**Set problem**
Reproduce exactly the lines below, from the first one through the line containing "for o in list(bpy.data.objects): bpy.data.objects.remove(o)", and omit any pictures.

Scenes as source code
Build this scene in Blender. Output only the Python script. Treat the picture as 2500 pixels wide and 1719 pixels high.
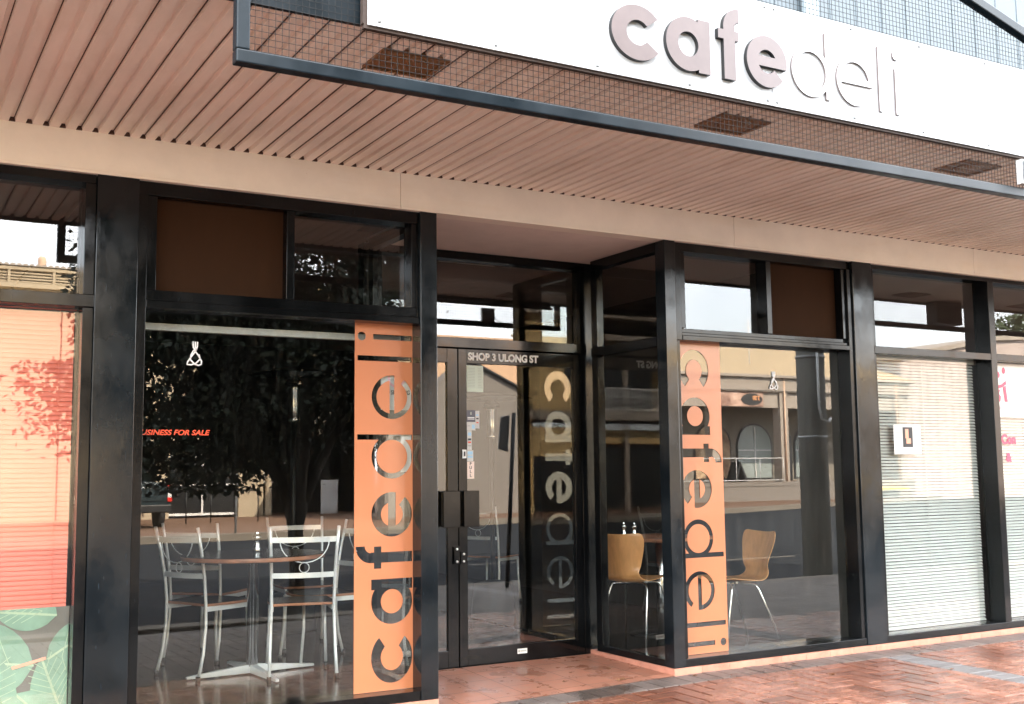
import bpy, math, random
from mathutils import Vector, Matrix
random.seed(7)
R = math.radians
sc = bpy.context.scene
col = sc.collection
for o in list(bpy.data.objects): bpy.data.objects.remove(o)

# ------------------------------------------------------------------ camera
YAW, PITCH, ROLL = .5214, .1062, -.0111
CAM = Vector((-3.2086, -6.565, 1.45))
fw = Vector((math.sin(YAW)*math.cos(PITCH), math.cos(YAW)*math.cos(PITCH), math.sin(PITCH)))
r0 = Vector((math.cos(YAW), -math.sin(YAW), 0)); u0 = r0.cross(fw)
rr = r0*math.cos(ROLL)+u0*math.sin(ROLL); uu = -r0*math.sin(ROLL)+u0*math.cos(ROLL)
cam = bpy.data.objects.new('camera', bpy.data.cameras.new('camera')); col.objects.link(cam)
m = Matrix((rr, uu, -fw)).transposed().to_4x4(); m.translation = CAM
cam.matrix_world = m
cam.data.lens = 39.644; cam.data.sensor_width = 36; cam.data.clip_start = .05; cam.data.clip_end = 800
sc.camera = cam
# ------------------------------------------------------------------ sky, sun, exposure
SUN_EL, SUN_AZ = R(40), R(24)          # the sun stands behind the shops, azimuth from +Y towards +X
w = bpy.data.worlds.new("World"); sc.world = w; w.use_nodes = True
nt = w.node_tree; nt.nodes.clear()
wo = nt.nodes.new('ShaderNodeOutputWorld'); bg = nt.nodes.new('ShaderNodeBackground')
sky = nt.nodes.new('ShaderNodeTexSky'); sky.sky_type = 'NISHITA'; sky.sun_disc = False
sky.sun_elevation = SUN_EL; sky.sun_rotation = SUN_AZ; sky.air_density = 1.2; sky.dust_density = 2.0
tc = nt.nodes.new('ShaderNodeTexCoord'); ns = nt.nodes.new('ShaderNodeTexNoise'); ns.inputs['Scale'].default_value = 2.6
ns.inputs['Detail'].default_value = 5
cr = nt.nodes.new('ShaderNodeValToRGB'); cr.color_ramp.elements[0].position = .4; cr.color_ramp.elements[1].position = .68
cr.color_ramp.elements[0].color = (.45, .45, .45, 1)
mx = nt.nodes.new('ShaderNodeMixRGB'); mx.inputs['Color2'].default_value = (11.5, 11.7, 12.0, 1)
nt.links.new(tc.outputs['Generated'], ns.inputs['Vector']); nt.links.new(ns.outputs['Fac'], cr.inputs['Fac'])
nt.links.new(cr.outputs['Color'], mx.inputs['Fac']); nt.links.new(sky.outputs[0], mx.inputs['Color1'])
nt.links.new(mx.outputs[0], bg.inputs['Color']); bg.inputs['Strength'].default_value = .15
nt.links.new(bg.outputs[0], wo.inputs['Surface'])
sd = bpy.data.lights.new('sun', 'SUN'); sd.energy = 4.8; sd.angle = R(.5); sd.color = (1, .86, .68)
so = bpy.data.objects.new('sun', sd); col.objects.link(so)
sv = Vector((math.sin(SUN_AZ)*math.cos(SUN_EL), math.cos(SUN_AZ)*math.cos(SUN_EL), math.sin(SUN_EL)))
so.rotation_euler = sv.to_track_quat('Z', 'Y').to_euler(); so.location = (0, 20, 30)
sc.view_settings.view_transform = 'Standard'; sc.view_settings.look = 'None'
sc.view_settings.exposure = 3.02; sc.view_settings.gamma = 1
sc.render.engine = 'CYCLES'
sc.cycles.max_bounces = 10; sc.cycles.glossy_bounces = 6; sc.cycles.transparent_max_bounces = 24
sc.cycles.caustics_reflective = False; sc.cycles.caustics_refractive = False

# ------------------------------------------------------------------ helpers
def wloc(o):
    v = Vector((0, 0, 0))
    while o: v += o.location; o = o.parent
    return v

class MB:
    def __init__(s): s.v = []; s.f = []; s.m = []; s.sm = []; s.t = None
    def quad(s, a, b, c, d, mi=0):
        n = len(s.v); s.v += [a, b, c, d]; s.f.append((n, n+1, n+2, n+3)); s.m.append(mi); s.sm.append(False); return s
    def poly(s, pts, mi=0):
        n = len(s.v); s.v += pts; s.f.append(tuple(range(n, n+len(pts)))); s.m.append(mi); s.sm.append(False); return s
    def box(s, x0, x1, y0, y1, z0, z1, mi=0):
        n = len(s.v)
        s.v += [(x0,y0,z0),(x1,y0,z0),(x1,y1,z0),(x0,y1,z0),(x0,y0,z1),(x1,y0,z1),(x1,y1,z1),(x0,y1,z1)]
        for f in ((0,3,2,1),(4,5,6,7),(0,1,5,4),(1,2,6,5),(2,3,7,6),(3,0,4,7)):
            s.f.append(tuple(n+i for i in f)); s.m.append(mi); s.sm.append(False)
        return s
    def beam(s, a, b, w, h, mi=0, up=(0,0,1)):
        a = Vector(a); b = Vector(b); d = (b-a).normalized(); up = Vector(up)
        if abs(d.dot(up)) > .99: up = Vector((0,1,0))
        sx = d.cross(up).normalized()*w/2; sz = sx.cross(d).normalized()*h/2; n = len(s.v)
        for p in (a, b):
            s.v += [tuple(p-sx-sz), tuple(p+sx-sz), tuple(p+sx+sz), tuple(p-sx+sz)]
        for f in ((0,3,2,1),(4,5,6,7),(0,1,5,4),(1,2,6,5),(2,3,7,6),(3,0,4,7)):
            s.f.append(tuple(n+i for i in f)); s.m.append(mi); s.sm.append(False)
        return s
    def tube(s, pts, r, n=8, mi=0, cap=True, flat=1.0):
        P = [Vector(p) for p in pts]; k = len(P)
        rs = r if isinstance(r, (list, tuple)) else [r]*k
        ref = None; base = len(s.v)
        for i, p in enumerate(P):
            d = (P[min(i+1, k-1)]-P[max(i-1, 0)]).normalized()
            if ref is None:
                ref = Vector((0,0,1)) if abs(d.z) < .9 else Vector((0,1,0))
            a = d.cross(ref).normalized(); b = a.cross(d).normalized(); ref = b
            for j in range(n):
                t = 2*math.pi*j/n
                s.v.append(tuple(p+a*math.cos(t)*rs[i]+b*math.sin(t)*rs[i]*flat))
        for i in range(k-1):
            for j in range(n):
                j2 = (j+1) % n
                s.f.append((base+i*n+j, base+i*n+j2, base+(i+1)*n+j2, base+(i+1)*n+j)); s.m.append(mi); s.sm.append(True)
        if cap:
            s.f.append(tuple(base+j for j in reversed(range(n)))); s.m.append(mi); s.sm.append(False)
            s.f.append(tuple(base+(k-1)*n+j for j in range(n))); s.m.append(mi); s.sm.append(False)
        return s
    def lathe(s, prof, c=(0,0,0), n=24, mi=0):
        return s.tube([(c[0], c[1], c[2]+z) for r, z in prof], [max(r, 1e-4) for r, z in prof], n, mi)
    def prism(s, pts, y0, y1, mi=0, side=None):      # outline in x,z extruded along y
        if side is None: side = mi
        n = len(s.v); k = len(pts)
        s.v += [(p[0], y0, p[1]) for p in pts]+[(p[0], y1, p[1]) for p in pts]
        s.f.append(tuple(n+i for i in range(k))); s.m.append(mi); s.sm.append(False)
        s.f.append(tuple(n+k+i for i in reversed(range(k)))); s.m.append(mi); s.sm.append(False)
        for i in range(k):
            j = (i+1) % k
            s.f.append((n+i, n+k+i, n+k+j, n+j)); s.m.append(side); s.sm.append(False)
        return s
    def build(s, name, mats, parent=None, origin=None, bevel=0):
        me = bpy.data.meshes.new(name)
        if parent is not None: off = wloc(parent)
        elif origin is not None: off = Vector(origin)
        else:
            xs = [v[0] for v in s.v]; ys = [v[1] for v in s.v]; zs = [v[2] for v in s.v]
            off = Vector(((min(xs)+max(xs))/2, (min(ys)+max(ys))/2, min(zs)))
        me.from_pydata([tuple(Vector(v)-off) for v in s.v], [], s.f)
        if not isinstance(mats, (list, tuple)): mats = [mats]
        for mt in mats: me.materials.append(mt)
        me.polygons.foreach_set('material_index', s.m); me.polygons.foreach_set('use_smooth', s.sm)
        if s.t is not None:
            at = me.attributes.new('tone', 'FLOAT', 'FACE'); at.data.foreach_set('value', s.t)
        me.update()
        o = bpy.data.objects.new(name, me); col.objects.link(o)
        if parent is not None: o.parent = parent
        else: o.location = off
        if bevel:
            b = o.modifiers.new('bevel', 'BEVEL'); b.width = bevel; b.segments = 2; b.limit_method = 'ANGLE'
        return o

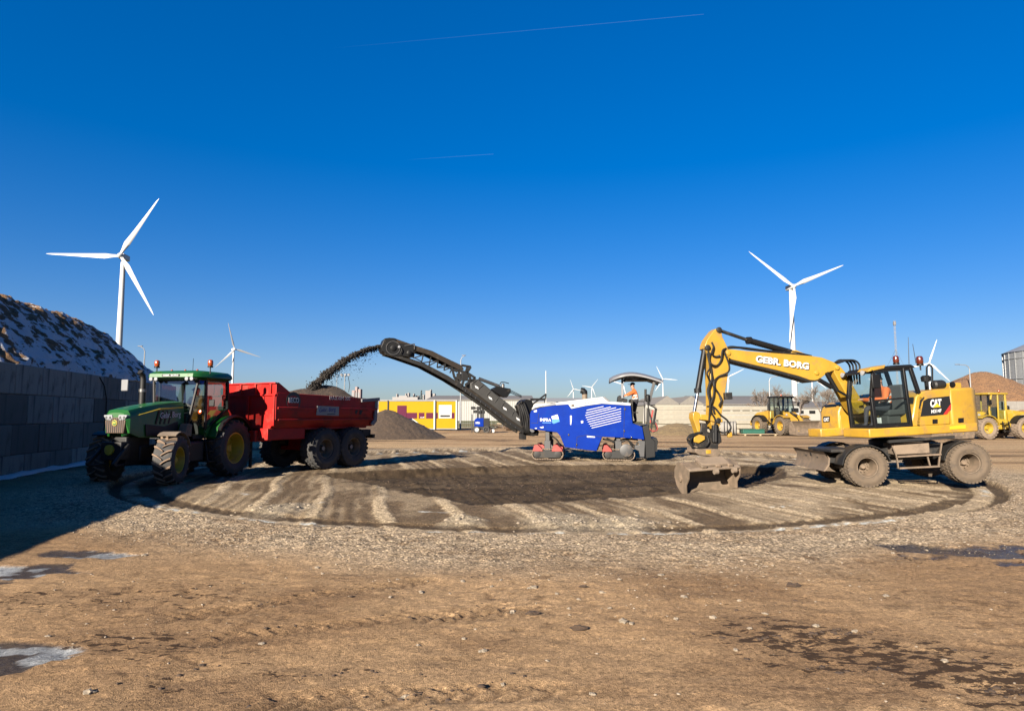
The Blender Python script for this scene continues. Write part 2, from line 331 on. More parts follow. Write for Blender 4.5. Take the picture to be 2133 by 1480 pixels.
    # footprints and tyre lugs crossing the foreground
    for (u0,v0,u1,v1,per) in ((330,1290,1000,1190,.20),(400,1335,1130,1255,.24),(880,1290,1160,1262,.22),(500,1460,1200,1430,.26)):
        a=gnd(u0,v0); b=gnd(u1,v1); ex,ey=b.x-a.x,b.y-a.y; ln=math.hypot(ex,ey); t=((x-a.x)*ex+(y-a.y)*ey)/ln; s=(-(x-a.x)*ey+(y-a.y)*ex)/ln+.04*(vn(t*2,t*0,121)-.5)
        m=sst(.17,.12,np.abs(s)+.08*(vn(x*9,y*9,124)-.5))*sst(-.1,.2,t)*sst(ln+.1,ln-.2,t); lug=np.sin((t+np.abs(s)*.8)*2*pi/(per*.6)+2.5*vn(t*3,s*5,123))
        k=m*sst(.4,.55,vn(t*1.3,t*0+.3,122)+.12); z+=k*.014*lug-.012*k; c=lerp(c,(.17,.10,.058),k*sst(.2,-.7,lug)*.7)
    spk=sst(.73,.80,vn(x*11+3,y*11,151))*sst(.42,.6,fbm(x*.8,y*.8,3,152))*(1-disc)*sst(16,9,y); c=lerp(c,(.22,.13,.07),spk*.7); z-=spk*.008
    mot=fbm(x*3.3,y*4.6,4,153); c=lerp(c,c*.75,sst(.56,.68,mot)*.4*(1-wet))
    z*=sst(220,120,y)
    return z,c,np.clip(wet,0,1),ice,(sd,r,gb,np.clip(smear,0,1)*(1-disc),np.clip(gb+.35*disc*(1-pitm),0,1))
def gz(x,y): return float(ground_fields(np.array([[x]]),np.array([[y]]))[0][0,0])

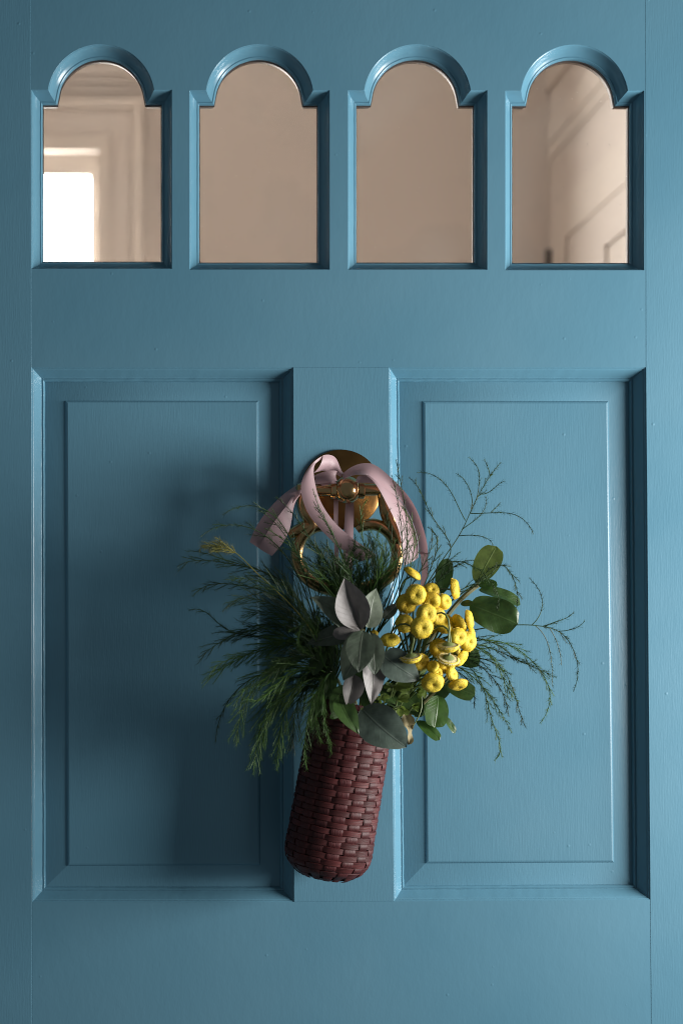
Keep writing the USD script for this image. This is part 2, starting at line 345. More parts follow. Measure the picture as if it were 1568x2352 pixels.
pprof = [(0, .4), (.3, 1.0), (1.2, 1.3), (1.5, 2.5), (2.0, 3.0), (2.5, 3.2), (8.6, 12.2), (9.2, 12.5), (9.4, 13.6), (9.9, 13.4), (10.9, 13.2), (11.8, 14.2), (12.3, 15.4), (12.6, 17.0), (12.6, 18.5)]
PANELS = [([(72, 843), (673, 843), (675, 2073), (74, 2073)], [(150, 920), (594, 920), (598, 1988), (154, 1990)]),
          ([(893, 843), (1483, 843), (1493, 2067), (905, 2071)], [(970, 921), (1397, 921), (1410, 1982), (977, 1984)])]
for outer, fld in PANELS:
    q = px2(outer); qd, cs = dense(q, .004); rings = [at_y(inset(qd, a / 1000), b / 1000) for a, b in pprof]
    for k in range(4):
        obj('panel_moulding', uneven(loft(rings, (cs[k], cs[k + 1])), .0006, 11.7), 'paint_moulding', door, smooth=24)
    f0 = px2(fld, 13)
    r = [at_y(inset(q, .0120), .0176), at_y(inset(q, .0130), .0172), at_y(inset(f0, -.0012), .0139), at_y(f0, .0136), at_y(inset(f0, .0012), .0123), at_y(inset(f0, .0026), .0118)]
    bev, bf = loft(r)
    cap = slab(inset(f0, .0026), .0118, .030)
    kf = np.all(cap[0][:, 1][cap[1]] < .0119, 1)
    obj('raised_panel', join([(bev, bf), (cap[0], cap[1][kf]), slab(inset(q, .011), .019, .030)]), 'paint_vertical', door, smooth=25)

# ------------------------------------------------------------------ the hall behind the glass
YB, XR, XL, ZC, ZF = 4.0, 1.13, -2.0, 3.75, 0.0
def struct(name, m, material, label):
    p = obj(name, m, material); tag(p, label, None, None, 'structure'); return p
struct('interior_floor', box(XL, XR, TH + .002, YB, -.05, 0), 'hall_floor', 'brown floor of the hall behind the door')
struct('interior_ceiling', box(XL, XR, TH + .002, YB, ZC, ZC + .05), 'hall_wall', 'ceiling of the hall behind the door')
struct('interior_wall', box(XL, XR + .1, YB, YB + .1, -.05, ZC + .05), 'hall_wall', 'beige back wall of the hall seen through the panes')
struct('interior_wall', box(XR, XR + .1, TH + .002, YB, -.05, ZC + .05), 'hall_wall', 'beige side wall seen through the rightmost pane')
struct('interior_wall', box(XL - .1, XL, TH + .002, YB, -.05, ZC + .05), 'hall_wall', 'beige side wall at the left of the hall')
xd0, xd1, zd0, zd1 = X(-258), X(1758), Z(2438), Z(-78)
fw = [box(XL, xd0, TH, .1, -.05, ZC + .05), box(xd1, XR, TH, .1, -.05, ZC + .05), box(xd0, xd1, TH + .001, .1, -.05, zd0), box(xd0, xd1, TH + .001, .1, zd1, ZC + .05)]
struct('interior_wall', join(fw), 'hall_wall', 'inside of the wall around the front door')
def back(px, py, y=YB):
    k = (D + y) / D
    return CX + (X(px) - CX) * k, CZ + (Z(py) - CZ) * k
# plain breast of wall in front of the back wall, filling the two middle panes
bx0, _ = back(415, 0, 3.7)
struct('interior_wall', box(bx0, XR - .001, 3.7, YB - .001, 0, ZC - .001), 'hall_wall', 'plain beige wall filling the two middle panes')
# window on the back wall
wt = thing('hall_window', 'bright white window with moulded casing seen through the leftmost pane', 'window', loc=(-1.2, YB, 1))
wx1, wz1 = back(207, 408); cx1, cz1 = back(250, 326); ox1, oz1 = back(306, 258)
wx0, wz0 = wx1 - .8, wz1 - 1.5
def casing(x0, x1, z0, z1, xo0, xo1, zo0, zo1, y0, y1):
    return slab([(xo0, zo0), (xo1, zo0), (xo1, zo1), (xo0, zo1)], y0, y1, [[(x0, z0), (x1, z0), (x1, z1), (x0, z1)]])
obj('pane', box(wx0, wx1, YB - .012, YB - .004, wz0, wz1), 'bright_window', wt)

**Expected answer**
Build this scene in Blender. Output only the Python script. Treat the picture as 2500 pixels wide and 1719 pixels high.
import bpy, math, random
from mathutils import Vector, Matrix
random.seed(7)
R = math.radians
sc = bpy.context.scene
col = sc.collection
for o in list(bpy.data.objects): bpy.data.objects.remove(o)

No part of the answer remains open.